Mitchell suspeita que a favorita seja Jennifer Lawrence, 22, a estrela de "O Lado Bom da Vida", com Riva logo atrás. "Lawrence vem ganhando força nas últimas semanas e é vista como talento em ascensão nos Estados Unidos", ela diz. "Mas isso talvez pese contra ela. Jennifer Lawrence terá mais tempo, novas chances, enquanto no caso de Riva a situação é provavelmente de agora ou nunca".

Sob essa lógica, a idade pode até trabalhar em seu favor. "É preciso lembrar que a idade média dos membros votantes da Academia é de 62 anos. Apenas 14% deles têm menos de 50 anos. E algumas dessas pessoas acompanham Riva desde 'Hiroshima Mon Amour'", diz Mitchell.

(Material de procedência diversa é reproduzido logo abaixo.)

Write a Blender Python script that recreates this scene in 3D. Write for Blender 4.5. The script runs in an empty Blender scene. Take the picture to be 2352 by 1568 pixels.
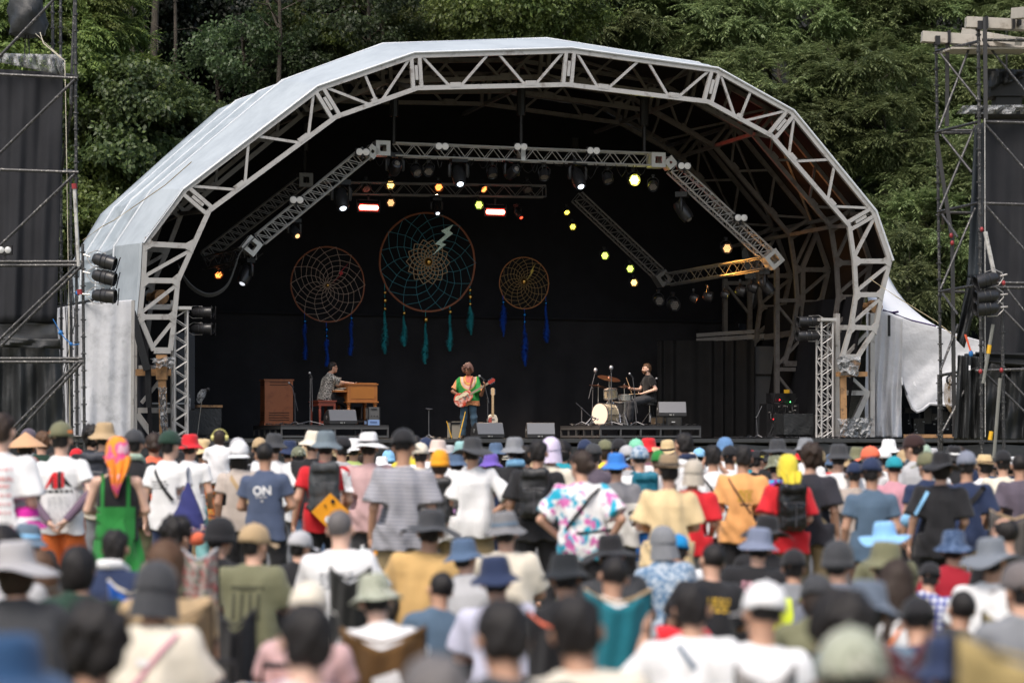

Presságios só iludem os tolos, nas quentes semanas que antecedem o Oscar. Mas às vezes é difícil ignorá-los. A cerimônia de premiação acontece no dia 24 de fevereiro, domingo - por uma feliz coincidência, o 86º aniversário de Emmanuelle Riva.

PERFIL

Nascida Paulette Riva, Chenimésnil, França, em 24/02/1927.

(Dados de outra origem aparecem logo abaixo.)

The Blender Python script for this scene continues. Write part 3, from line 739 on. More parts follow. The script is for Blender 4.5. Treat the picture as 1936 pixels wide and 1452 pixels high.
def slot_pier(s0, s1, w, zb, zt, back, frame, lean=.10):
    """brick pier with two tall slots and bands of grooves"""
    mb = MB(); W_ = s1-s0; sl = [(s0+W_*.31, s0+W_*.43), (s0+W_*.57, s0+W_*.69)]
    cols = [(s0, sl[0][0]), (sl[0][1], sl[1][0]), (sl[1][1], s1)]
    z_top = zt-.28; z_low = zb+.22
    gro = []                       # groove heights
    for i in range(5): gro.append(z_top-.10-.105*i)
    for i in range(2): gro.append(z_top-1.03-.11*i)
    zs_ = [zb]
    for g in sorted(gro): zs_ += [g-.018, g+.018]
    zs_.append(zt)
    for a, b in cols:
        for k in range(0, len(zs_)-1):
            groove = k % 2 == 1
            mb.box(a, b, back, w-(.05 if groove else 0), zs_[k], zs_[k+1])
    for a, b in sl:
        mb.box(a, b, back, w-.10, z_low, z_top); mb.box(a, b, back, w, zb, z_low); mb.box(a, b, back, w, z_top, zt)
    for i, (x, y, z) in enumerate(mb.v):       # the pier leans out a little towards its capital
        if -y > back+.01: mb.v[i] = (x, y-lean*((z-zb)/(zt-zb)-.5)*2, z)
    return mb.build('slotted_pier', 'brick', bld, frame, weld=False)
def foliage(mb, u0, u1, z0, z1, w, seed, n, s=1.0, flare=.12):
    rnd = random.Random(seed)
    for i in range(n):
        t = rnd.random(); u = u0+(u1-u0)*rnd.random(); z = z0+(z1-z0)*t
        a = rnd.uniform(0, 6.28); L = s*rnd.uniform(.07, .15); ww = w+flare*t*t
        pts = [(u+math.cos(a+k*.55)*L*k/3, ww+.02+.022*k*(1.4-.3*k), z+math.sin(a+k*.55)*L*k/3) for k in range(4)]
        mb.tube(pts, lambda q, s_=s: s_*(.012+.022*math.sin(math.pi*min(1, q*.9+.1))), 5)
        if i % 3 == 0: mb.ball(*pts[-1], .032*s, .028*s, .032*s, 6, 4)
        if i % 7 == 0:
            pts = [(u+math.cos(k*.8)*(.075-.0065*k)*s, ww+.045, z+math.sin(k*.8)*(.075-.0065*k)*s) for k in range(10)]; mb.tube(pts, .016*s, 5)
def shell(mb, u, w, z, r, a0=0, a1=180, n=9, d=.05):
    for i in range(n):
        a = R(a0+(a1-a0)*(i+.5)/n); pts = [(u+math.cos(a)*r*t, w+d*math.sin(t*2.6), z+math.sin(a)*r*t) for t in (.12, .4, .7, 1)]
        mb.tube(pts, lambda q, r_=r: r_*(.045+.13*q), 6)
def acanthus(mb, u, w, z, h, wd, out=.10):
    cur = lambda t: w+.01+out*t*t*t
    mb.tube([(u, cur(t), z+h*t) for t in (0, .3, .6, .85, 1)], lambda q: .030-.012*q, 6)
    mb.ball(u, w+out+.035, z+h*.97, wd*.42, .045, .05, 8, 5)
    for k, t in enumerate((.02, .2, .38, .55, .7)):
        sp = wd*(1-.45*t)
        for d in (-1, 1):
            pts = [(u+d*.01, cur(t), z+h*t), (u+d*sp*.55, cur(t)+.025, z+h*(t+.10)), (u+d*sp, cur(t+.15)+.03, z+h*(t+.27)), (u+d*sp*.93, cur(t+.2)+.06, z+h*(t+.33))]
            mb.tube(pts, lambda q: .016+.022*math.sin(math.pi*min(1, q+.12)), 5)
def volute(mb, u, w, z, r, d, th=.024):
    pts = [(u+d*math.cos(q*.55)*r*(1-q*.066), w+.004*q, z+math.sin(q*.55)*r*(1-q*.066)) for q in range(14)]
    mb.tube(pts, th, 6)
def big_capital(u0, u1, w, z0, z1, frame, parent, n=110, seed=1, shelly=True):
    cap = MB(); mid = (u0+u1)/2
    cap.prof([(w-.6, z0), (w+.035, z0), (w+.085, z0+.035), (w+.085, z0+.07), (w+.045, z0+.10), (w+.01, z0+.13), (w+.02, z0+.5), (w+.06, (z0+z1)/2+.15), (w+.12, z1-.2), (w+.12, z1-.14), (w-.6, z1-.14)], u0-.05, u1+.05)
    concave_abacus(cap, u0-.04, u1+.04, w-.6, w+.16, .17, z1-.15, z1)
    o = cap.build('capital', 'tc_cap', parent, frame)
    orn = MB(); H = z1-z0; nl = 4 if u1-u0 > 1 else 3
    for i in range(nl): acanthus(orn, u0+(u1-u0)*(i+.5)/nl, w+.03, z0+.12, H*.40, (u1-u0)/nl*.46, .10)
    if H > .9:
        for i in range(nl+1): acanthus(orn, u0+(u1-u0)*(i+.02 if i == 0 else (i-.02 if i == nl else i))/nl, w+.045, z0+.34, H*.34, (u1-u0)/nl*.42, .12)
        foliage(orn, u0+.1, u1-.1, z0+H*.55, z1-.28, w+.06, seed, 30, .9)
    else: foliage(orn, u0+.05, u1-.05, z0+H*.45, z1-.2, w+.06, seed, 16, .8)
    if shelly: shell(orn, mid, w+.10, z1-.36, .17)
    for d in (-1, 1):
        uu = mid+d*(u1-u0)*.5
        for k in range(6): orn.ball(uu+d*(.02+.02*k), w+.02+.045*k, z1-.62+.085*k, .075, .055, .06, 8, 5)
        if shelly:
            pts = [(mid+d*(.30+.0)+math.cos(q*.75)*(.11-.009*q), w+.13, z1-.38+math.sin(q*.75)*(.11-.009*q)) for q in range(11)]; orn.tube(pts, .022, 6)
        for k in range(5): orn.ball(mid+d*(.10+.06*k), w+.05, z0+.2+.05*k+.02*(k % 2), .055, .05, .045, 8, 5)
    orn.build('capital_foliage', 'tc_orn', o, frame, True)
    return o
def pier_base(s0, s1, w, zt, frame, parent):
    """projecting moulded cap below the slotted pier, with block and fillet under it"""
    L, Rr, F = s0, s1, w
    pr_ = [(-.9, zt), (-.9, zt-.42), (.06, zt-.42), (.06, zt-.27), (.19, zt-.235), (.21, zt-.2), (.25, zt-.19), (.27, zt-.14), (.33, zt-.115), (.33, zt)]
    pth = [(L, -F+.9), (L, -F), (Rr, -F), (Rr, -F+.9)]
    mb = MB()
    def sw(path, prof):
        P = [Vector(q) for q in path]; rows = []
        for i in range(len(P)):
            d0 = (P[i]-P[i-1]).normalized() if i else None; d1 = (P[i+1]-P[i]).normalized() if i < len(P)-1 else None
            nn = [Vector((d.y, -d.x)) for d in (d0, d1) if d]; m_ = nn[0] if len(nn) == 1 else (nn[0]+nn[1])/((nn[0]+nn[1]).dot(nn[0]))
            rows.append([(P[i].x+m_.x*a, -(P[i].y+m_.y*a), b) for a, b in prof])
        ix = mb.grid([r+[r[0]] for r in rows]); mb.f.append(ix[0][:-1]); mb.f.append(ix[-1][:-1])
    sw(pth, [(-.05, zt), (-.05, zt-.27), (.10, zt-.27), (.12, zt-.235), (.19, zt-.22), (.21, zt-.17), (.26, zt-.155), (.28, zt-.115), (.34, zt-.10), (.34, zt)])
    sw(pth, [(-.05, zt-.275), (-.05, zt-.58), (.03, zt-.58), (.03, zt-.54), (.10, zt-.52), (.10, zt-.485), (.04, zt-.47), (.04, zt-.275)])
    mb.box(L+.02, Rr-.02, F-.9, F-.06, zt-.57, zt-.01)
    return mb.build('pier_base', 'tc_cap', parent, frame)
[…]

Carreira até o momento: Depois de trabalhar como costureira na adolescência, Riva conquistou um papel em uma produção de "O Homem e as Armas", de George Bernard Shaw. Ela se tornou uma das atrizes símbolo da Nouvelle Vague francesa, graças ao seu papel em "Hiroshima Mon Amour", e na década de 70 retornou ao teatro em Paris. Gosta de fotografar e publicou livros de poesia.

Ponto alto: Interpretar a graciosa mas debilitada Annie em "Amour", de Michael Haneke, provavelmente eclipsa seus vibrantes trabalhos de juventude.

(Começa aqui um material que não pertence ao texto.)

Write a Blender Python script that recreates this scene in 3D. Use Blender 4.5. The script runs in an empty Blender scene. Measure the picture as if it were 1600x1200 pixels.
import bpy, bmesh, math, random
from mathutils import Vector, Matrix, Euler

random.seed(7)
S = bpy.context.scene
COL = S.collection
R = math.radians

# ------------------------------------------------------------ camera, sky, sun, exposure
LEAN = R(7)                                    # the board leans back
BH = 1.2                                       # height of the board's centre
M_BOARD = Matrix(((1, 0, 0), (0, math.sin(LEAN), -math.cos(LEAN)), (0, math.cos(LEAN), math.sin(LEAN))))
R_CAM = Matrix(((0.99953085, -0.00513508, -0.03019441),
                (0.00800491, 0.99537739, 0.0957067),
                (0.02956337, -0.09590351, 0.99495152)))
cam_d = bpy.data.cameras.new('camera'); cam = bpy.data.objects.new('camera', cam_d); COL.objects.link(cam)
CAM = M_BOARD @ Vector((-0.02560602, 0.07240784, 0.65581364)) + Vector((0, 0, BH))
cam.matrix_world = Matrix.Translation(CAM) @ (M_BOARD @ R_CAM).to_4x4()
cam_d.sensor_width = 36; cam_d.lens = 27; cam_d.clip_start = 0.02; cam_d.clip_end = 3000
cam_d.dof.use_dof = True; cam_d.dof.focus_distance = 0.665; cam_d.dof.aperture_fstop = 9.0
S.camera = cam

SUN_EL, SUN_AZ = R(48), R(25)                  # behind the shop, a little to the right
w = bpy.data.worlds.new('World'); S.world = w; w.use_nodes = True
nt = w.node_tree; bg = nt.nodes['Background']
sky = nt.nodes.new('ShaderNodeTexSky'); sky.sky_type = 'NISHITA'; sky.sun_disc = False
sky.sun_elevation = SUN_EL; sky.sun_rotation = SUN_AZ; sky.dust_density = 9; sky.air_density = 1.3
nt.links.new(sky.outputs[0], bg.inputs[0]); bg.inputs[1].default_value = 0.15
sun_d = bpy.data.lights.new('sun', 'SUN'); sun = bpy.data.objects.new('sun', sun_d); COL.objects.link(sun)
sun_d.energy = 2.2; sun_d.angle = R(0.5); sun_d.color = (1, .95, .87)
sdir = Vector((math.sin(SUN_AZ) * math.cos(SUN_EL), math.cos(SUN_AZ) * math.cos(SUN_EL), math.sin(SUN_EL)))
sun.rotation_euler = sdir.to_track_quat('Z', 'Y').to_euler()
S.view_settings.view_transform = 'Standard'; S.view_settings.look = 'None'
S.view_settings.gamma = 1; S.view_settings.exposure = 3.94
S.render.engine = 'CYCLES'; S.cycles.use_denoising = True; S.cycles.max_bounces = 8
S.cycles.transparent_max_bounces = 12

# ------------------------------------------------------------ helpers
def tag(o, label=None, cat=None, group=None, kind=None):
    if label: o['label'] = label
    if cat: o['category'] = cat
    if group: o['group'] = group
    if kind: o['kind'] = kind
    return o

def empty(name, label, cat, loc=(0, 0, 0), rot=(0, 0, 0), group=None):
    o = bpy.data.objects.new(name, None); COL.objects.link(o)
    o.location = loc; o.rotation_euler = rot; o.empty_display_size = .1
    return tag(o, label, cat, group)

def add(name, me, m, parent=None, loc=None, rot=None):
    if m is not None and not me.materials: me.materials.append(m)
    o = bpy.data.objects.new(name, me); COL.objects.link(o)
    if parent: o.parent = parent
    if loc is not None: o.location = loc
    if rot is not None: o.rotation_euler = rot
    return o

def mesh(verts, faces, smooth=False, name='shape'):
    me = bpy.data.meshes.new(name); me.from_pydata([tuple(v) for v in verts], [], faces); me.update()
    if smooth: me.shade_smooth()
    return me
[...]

Ponto baixo: Acenar para a imprensa no tapete vermelho. "O que é isso? Não sou macaco de circo".

O que ela diz: "Se eu não fizer outro filme, quem se incomoda? Tenho 85 anos, não importa. Continuo viva, e me sinto bem".

O que os outros dizem: "Os atores conhecem um bom desempenho ao vê-lo, e o de Emmanuelle Riva é o melhor do ano" (Nicole Kidman).